Directions for this task. Copy out every line of the data exactly.

Raw data.
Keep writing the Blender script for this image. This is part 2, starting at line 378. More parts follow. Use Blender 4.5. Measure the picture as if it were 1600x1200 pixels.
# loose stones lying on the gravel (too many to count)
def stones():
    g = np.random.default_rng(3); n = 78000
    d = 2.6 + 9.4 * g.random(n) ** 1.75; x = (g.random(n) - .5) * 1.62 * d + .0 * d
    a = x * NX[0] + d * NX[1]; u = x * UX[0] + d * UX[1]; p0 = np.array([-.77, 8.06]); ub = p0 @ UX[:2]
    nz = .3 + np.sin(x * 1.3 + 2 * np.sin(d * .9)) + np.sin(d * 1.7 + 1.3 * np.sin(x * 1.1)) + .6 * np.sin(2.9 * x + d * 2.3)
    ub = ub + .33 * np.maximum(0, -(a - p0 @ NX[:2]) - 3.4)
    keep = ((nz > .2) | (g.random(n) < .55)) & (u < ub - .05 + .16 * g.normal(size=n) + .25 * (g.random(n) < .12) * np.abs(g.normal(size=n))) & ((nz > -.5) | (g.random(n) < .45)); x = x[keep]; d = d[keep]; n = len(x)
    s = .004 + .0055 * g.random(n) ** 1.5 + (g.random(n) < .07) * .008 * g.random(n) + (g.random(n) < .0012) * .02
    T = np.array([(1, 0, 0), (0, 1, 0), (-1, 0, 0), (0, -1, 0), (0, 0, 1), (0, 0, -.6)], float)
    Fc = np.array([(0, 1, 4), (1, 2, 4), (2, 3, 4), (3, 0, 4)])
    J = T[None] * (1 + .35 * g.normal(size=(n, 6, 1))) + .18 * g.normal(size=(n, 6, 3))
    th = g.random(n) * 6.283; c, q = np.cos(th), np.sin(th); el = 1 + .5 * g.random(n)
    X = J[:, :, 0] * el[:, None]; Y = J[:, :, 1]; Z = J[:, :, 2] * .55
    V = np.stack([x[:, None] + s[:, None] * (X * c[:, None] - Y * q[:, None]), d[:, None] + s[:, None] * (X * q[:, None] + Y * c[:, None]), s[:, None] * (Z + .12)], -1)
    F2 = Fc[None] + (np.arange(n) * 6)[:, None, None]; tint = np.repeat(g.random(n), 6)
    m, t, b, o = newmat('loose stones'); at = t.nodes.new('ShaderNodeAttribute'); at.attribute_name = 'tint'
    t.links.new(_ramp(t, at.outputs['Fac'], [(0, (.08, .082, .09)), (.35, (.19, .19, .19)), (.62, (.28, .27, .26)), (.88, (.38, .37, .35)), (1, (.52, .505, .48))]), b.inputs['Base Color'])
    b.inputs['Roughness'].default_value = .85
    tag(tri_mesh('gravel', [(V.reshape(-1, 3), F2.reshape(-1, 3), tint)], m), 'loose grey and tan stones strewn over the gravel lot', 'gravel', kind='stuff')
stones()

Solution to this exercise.
Keep writing the Blender script for this image. This is part 2, starting at line 378. More parts follow. Use Blender 4.5. Measure the picture as if it were 1600x1200 pixels.
# loose stones lying on the gravel (too many to count)
def stones():
    g = np.random.default_rng(3); n = 78000
    d = 2.6 + 9.4 * g.random(n) ** 1.75; x = (g.random(n) - .5) * 1.62 * d + .0 * d
    a = x * NX[0] + d * NX[1]; u = x * UX[0] + d * UX[1]; p0 = np.array([-.77, 8.06]); ub = p0 @ UX[:2]
    nz = .3 + np.sin(x * 1.3 + 2 * np.sin(d * .9)) + np.sin(d * 1.7 + 1.3 * np.sin(x * 1.1)) + .6 * np.sin(2.9 * x + d * 2.3)
    ub = ub + .33 * np.maximum(0, -(a - p0 @ NX[:2]) - 3.4)
    keep = ((nz > .2) | (g.random(n) < .55)) & (u < ub - .05 + .16 * g.normal(size=n) + .25 * (g.random(n) < .12) * np.abs(g.normal(size=n))) & ((nz > -.5) | (g.random(n) < .45)); x = x[keep]; d = d[keep]; n = len(x)
    s = .004 + .0055 * g.random(n) ** 1.5 + (g.random(n) < .07) * .008 * g.random(n) + (g.random(n) < .0012) * .02
    T = np.array([(1, 0, 0), (0, 1, 0), (-1, 0, 0), (0, -1, 0), (0, 0, 1), (0, 0, -.6)], float)
    Fc = np.array([(0, 1, 4), (1, 2, 4), (2, 3, 4), (3, 0, 4)])
    J = T[None] * (1 + .35 * g.normal(size=(n, 6, 1))) + .18 * g.normal(size=(n, 6, 3))
    th = g.random(n) * 6.283; c, q = np.cos(th), np.sin(th); el = 1 + .5 * g.random(n)
    X = J[:, :, 0] * el[:, None]; Y = J[:, :, 1]; Z = J[:, :, 2] * .55
    V = np.stack([x[:, None] + s[:, None] * (X * c[:, None] - Y * q[:, None]), d[:, None] + s[:, None] * (X * q[:, None] + Y * c[:, None]), s[:, None] * (Z + .12)], -1)
    F2 = Fc[None] + (np.arange(n) * 6)[:, None, None]; tint = np.repeat(g.random(n), 6)
    m, t, b, o = newmat('loose stones'); at = t.nodes.new('ShaderNodeAttribute'); at.attribute_name = 'tint'
    t.links.new(_ramp(t, at.outputs['Fac'], [(0, (.08, .082, .09)), (.35, (.19, .19, .19)), (.62, (.28, .27, .26)), (.88, (.38, .37, .35)), (1, (.52, .505, .48))]), b.inputs['Base Color'])
    b.inputs['Roughness'].default_value = .85
    tag(tri_mesh('gravel', [(V.reshape(-1, 3), F2.reshape(-1, 3), tint)], m), 'loose grey and tan stones strewn over the gravel lot', 'gravel', kind='stuff')
stones()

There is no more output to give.